The Beijing Daily said Shao Qiang and Qiu Xiuxin were each jailed for 10 years for making banners and organizing people to try to raise them in the square, where a heavy police presence meant few such attempts were successful.

It gave no personal details of those sentenced beyond calling them "diehards," but when the [party's name omitted] Party began its crackdown on Falun Gong, it found adherents almost everywhere.

In the party's war against Falun Gong organizers have been jailed while recalcitrant followers have generally been sent without trial to labor camps.

The [party's name omitted] Party accuses Falun Gong, which stunned the leadership with a mass protest outside its central Beijing compound in April 1999, of aspiring to overthrow it. Falun Gong denies any political aims.

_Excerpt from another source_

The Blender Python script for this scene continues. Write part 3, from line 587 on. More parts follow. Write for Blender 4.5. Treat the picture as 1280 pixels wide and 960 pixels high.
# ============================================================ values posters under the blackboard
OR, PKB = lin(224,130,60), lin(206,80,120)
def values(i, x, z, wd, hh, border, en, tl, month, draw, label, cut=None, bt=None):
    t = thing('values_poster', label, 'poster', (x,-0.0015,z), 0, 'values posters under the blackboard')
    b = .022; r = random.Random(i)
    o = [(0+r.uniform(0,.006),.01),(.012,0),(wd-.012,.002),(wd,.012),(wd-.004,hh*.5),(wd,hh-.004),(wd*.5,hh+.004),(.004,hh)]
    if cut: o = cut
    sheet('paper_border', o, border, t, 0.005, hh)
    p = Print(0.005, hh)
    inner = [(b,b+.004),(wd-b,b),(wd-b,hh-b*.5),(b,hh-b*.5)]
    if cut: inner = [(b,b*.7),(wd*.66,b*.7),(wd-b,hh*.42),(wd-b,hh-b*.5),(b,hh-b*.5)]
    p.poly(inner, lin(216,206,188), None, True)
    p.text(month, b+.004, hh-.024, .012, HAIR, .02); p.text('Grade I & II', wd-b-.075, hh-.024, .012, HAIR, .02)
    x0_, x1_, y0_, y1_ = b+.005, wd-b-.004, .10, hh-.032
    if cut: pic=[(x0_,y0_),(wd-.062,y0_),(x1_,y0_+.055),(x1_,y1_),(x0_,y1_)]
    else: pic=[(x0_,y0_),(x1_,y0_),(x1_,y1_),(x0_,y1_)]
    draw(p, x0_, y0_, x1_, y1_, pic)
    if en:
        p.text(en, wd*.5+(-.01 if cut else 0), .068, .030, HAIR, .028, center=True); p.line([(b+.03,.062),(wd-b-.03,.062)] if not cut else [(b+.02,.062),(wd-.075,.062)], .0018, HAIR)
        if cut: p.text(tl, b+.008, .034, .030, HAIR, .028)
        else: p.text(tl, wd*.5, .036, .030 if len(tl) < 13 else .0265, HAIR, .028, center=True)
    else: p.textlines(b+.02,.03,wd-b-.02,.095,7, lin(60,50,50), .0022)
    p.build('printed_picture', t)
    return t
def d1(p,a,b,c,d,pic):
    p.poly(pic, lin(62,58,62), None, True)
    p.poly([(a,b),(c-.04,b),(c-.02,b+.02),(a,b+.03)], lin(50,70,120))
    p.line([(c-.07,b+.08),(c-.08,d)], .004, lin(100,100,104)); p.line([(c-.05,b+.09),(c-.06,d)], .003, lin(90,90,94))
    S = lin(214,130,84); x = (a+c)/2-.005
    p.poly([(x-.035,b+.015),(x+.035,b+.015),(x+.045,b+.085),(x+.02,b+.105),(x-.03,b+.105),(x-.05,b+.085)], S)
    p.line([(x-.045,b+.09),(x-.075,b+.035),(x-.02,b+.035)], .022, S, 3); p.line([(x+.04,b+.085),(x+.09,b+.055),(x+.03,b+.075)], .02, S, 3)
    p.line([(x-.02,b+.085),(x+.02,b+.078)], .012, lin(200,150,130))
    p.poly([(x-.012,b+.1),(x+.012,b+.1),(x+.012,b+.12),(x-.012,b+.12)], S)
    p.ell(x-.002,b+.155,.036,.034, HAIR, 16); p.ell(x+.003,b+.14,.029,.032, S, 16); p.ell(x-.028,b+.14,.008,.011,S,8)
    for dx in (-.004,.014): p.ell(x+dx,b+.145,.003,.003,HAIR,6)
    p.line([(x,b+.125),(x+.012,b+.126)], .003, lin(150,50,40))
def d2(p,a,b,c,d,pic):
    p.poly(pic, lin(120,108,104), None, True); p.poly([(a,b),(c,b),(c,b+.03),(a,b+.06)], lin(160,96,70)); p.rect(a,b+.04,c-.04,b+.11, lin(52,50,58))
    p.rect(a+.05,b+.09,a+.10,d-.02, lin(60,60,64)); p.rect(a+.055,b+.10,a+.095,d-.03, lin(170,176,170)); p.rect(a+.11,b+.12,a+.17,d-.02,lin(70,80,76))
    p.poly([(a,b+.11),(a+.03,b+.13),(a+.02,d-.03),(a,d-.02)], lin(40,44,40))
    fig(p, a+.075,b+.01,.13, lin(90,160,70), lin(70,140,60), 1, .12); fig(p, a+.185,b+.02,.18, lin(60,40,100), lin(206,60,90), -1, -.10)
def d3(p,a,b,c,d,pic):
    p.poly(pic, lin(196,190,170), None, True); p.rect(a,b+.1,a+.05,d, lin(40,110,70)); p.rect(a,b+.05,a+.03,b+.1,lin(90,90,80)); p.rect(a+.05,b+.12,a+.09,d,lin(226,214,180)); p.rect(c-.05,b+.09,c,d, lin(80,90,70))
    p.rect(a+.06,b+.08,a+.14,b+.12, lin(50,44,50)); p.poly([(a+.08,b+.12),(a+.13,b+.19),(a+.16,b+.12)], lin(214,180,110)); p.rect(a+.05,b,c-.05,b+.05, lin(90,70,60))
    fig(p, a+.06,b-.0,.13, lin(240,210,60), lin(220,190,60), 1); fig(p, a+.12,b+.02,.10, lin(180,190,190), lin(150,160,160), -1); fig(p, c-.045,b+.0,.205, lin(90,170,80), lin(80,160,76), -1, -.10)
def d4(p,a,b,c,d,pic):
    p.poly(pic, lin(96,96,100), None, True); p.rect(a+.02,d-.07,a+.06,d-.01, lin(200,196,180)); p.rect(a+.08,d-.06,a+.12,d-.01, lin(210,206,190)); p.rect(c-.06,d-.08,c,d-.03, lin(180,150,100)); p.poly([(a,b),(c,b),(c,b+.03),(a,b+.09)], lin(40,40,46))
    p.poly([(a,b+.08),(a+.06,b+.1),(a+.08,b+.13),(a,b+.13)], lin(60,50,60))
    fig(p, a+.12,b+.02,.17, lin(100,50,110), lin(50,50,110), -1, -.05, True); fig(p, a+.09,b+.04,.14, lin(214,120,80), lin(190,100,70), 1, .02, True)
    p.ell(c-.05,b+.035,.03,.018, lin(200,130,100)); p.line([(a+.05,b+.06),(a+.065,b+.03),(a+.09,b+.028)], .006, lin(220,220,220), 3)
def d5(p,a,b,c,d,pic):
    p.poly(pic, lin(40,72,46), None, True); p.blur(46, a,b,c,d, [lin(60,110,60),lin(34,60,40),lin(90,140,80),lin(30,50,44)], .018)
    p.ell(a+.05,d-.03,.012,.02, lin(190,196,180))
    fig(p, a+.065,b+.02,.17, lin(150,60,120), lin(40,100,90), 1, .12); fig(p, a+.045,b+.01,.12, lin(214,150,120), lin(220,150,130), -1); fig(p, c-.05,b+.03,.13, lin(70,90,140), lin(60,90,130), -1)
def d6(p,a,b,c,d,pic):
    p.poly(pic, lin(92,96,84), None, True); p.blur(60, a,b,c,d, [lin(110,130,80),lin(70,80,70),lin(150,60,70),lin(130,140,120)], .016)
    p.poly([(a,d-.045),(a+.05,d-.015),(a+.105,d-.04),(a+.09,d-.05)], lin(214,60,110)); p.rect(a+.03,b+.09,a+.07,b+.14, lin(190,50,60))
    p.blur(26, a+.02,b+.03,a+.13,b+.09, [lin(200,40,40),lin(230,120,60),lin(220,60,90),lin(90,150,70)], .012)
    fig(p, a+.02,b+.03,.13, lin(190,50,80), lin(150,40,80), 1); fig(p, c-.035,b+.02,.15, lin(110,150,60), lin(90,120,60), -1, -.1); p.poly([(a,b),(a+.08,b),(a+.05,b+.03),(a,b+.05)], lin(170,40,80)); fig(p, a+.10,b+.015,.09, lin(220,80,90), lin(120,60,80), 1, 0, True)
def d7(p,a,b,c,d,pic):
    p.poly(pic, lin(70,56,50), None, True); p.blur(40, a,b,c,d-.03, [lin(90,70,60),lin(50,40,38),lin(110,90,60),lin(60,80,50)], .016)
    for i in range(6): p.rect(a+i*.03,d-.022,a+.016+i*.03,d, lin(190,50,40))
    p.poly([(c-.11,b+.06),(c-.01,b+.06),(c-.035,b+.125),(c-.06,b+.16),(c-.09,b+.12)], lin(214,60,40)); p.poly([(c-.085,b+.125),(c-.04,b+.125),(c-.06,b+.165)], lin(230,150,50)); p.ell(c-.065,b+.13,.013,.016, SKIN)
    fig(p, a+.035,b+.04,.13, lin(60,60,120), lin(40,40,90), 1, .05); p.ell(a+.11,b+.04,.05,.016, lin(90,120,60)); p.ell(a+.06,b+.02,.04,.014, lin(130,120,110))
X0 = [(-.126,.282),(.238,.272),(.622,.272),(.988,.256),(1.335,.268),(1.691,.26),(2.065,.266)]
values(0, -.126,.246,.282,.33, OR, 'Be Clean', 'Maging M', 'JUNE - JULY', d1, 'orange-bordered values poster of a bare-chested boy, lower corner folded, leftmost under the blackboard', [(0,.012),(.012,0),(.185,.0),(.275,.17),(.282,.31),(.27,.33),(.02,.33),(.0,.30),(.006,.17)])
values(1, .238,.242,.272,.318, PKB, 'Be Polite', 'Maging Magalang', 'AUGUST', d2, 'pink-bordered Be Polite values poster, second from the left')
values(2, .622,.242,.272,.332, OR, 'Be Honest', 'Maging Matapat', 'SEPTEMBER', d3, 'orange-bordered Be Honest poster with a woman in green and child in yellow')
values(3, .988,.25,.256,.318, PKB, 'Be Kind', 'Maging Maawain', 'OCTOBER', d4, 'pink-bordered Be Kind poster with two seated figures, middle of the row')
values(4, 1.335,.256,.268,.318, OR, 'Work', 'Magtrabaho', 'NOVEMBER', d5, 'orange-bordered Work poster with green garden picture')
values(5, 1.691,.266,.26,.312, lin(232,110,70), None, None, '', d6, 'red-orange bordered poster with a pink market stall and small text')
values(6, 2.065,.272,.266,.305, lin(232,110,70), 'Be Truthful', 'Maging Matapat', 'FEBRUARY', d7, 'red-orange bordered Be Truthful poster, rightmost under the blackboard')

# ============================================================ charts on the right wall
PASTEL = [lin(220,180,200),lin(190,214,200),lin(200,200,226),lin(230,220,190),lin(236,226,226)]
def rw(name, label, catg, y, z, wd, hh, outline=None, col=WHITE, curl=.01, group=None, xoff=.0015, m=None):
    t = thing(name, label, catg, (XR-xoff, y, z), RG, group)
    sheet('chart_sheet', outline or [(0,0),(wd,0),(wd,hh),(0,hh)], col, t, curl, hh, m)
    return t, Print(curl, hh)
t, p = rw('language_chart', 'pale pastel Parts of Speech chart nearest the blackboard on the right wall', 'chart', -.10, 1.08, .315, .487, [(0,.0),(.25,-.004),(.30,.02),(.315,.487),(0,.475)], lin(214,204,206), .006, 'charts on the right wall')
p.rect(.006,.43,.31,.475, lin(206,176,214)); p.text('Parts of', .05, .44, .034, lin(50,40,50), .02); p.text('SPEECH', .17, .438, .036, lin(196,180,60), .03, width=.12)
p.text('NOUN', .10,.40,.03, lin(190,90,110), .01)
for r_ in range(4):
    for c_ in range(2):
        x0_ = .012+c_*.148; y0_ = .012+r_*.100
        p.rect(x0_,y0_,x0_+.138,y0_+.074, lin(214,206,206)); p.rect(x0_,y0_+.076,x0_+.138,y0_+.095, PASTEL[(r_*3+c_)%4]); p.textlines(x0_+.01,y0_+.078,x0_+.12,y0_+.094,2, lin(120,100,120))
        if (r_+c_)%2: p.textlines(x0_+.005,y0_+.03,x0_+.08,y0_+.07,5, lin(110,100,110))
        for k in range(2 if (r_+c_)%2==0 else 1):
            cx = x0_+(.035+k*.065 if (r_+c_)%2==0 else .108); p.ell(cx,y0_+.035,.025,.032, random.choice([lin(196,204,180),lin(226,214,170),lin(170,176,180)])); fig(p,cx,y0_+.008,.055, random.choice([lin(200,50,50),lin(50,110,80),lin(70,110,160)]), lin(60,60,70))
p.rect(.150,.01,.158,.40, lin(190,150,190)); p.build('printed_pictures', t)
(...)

The movement says more than 50,000 followers have been jailed, sent to labor camps or mental institutions in the crackdown. It alleges many are tortured, some to death.

The government has acknowledged several deaths in custody, but ascribed them to suicide or illnesses.

It has declared victory over Falun Gong several times and its intense campaign appears to have ended what were once daily protests in Tiananmen Square.

However, the movement has become more and more active overseas in a mounting campaign for international backing against China's crackdown.

In the latest action, eight followers launched a hunger strike in front of the Chinese embassy in Washington D.C. to appeal for the release of practitioners held in China.

The eight said they launched the protest on Friday to press for the release of 130 members who began a hunger strike at a labor camp in the northeastern province of Liaoning three weeks ago.

There has been no official comment in China on the hunger strike.